- The problem -
Please return the full listing below without altering anything.

* * * *

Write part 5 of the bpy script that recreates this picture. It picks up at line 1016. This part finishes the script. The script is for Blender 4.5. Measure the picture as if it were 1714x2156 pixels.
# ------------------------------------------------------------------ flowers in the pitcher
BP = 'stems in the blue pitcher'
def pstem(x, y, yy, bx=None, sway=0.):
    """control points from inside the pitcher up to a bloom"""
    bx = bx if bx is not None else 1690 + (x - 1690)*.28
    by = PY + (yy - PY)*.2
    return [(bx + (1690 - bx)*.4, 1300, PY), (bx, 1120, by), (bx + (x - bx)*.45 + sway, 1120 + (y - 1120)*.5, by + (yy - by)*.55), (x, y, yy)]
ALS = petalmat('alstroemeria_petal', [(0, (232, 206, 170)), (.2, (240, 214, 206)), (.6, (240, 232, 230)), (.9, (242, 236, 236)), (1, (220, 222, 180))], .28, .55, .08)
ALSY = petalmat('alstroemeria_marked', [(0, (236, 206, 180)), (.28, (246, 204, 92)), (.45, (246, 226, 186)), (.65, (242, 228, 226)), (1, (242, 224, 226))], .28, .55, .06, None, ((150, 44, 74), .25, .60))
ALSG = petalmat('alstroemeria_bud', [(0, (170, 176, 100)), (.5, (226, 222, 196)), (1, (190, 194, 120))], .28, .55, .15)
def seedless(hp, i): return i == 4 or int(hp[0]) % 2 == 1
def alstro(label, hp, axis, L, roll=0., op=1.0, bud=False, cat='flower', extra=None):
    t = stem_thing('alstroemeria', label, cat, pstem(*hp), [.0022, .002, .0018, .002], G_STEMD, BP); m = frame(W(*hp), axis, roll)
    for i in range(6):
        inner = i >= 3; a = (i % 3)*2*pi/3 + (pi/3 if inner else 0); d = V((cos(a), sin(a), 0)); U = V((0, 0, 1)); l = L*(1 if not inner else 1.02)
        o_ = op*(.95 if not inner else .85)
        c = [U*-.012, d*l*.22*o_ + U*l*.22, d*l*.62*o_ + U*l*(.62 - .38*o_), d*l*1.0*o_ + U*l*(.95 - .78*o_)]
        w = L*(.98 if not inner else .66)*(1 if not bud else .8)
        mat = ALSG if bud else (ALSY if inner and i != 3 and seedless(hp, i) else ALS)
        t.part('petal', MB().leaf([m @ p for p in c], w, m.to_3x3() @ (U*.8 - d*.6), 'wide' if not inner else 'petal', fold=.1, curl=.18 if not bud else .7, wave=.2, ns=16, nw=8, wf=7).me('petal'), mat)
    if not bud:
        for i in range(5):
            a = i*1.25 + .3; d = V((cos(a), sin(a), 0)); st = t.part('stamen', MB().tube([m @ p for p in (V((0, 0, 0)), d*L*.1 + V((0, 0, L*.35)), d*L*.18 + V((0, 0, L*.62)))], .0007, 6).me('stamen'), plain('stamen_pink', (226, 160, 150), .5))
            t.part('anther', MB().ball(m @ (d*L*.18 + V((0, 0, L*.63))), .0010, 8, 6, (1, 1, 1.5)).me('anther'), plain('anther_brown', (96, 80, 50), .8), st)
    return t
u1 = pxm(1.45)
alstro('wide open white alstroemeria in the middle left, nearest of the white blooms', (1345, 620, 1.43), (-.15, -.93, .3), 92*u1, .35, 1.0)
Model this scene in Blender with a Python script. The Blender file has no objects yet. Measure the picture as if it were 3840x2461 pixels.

* * * *

- Output for this exercise -
Write part 5 of the bpy script that recreates this picture. It picks up at line 1016. This part finishes the script. The script is for Blender 4.5. Measure the picture as if it were 1714x2156 pixels.
# ------------------------------------------------------------------ flowers in the pitcher
BP = 'stems in the blue pitcher'
def pstem(x, y, yy, bx=None, sway=0.):
    """control points from inside the pitcher up to a bloom"""
    bx = bx if bx is not None else 1690 + (x - 1690)*.28
    by = PY + (yy - PY)*.2
    return [(bx + (1690 - bx)*.4, 1300, PY), (bx, 1120, by), (bx + (x - bx)*.45 + sway, 1120 + (y - 1120)*.5, by + (yy - by)*.55), (x, y, yy)]
ALS = petalmat('alstroemeria_petal', [(0, (232, 206, 170)), (.2, (240, 214, 206)), (.6, (240, 232, 230)), (.9, (242, 236, 236)), (1, (220, 222, 180))], .28, .55, .08)
ALSY = petalmat('alstroemeria_marked', [(0, (236, 206, 180)), (.28, (246, 204, 92)), (.45, (246, 226, 186)), (.65, (242, 228, 226)), (1, (242, 224, 226))], .28, .55, .06, None, ((150, 44, 74), .25, .60))
ALSG = petalmat('alstroemeria_bud', [(0, (170, 176, 100)), (.5, (226, 222, 196)), (1, (190, 194, 120))], .28, .55, .15)
def seedless(hp, i): return i == 4 or int(hp[0]) % 2 == 1
def alstro(label, hp, axis, L, roll=0., op=1.0, bud=False, cat='flower', extra=None):
    t = stem_thing('alstroemeria', label, cat, pstem(*hp), [.0022, .002, .0018, .002], G_STEMD, BP); m = frame(W(*hp), axis, roll)
    for i in range(6):
        inner = i >= 3; a = (i % 3)*2*pi/3 + (pi/3 if inner else 0); d = V((cos(a), sin(a), 0)); U = V((0, 0, 1)); l = L*(1 if not inner else 1.02)
        o_ = op*(.95 if not inner else .85)
        c = [U*-.012, d*l*.22*o_ + U*l*.22, d*l*.62*o_ + U*l*(.62 - .38*o_), d*l*1.0*o_ + U*l*(.95 - .78*o_)]
        w = L*(.98 if not inner else .66)*(1 if not bud else .8)
        mat = ALSG if bud else (ALSY if inner and i != 3 and seedless(hp, i) else ALS)
        t.part('petal', MB().leaf([m @ p for p in c], w, m.to_3x3() @ (U*.8 - d*.6), 'wide' if not inner else 'petal', fold=.1, curl=.18 if not bud else .7, wave=.2, ns=16, nw=8, wf=7).me('petal'), mat)
    if not bud:
        for i in range(5):
            a = i*1.25 + .3; d = V((cos(a), sin(a), 0)); st = t.part('stamen', MB().tube([m @ p for p in (V((0, 0, 0)), d*L*.1 + V((0, 0, L*.35)), d*L*.18 + V((0, 0, L*.62)))], .0007, 6).me('stamen'), plain('stamen_pink', (226, 160, 150), .5))
            t.part('anther', MB().ball(m @ (d*L*.18 + V((0, 0, L*.63))), .0010, 8, 6, (1, 1, 1.5)).me('anther'), plain('anther_brown', (96, 80, 50), .8), st)
    return t
u1 = pxm(1.45)
alstro('wide open white alstroemeria in the middle left, nearest of the white blooms', (1345, 620, 1.43), (-.15, -.93, .3), 92*u1, .35, 1.0)
Model this scene in Blender with a Python script. The Blender file has no objects yet. Measure the picture as if it were 3840x2461 pixels.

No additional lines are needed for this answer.